How Nicolas in Immortalis Reflects Leaders Who Rewrite Reality
In the shadowed corridors of Immortalis, Nicolas emerges not merely as a figure of power, but as the architect of a fractured reality. He does not conquer through brute force alone. No, his dominion lies in the subtle art of erasure and reinvention, a method that mirrors the tactics of those leaders who bend truth to their will. Nicolas rewrites the world around him, one denial at a time, convincing his followers that the blood on their hands is mere illusion.
Consider his response to loss. When death claims those closest to him, Nicolas refuses its verdict. He declares the departed alive, their absence a temporary trick of the light. This is no mere grief, but a calculated imposition. In Immortalis, he gathers his circle and insists on narratives that defy the evidence of rotting flesh and silenced voices. Followers nod, eyes glazing over, because to contradict him invites oblivion. It is the same mechanism employed by tyrants throughout history, those who proclaim victories from fields of slaughter, who transform mass graves into footnotes of progress.

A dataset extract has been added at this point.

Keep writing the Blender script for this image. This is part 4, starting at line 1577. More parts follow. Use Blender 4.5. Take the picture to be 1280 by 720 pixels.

Nicolas’s immortality amplifies this gift, or curse. Freed from mortality’s final judgement, he crafts eternities for others that suit his vision. Relationships twist under his gaze: lovers become eternal companions, even as their forms decay; betrayals evaporate like morning mist. He does not argue with facts. He supplants them. One sees this in his interactions with Elena, where her autonomy frays against his unyielding script. She glimpses the lie, yet he presses on, reshaping her memories until doubt becomes complicity.
This reflection extends to his command of systems. The coven’s hierarchy, rigid and unassailable, bends only to his revisions. Rules that once bound immortals dissolve when inconvenient, replaced by edicts whispered as divine truth. Nicolas embodies the leader who authors reality not through creation, but through relentless overwriting. Dissenters find themselves excised, their existence retroactively negated. It is a horror more profound than fangs or shadows, for it strikes at the core of self.
Yet there is sardonic poetry in his method. Nicolas, for all his power, cannot escape the cracks in his facade. Moments pierce through: a lover’s final scream, a reflection that refuses to align. These are the fissures where reality reasserts itself, reminding us that even the most adept rewriter courts unravelment. In Immortalis, Nicolas stands as caution and archetype, the leader whose reality-forging unravels not the world, but himself.